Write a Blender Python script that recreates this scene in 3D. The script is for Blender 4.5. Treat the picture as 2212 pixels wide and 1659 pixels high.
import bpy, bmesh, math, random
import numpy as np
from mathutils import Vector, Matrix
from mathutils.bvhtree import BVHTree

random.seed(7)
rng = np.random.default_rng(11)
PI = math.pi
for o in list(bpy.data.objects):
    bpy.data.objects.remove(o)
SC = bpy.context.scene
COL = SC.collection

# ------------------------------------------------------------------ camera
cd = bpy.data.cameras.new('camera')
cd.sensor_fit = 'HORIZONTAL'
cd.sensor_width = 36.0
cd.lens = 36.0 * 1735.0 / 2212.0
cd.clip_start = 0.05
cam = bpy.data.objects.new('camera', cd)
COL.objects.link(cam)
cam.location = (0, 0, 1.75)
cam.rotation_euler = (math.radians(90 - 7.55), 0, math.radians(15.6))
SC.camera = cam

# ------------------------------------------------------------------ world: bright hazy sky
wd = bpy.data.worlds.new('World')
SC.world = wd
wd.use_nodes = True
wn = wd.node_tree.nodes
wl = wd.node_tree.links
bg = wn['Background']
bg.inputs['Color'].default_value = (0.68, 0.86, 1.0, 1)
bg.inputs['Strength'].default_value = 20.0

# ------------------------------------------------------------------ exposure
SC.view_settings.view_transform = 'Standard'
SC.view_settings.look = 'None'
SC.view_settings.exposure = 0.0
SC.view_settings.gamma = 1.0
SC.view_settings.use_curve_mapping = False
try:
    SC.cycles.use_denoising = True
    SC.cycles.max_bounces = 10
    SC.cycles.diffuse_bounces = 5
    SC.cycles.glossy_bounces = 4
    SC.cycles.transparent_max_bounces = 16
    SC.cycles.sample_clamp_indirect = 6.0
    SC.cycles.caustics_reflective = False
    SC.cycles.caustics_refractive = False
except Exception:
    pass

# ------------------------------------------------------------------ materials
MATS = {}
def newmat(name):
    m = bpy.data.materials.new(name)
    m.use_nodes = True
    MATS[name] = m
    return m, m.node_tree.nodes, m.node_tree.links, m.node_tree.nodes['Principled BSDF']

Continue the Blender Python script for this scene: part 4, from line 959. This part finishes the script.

● ● ● ●

What you need to do: Every line above should be retyped exactly as given.

Finished exercise:
Write a Blender Python script that recreates this scene in 3D. The script is for Blender 4.5. Treat the picture as 2212 pixels wide and 1659 pixels high.
import bpy, bmesh, math, random
import numpy as np
from mathutils import Vector, Matrix
from mathutils.bvhtree import BVHTree

random.seed(7)
rng = np.random.default_rng(11)
PI = math.pi
for o in list(bpy.data.objects):
    bpy.data.objects.remove(o)
SC = bpy.context.scene
COL = SC.collection

# ------------------------------------------------------------------ camera
cd = bpy.data.cameras.new('camera')
cd.sensor_fit = 'HORIZONTAL'
cd.sensor_width = 36.0
cd.lens = 36.0 * 1735.0 / 2212.0
cd.clip_start = 0.05
cam = bpy.data.objects.new('camera', cd)
COL.objects.link(cam)
cam.location = (0, 0, 1.75)
cam.rotation_euler = (math.radians(90 - 7.55), 0, math.radians(15.6))
SC.camera = cam

# ------------------------------------------------------------------ world: bright hazy sky
wd = bpy.data.worlds.new('World')
SC.world = wd
wd.use_nodes = True
wn = wd.node_tree.nodes
wl = wd.node_tree.links
bg = wn['Background']
bg.inputs['Color'].default_value = (0.68, 0.86, 1.0, 1)
bg.inputs['Strength'].default_value = 20.0

# ------------------------------------------------------------------ exposure
SC.view_settings.view_transform = 'Standard'
SC.view_settings.look = 'None'
SC.view_settings.exposure = 0.0
SC.view_settings.gamma = 1.0
SC.view_settings.use_curve_mapping = False
try:
    SC.cycles.use_denoising = True
    SC.cycles.max_bounces = 10
    SC.cycles.diffuse_bounces = 5
    SC.cycles.glossy_bounces = 4
    SC.cycles.transparent_max_bounces = 16
    SC.cycles.sample_clamp_indirect = 6.0
    SC.cycles.caustics_reflective = False
    SC.cycles.caustics_refractive = False
except Exception:
    pass

# ------------------------------------------------------------------ materials
MATS = {}
def newmat(name):
    m = bpy.data.materials.new(name)
    m.use_nodes = True
    MATS[name] = m
    return m, m.node_tree.nodes, m.node_tree.links, m.node_tree.nodes['Principled BSDF']

Continue the Blender Python script for this scene: part 4, from line 959. This part finishes the script.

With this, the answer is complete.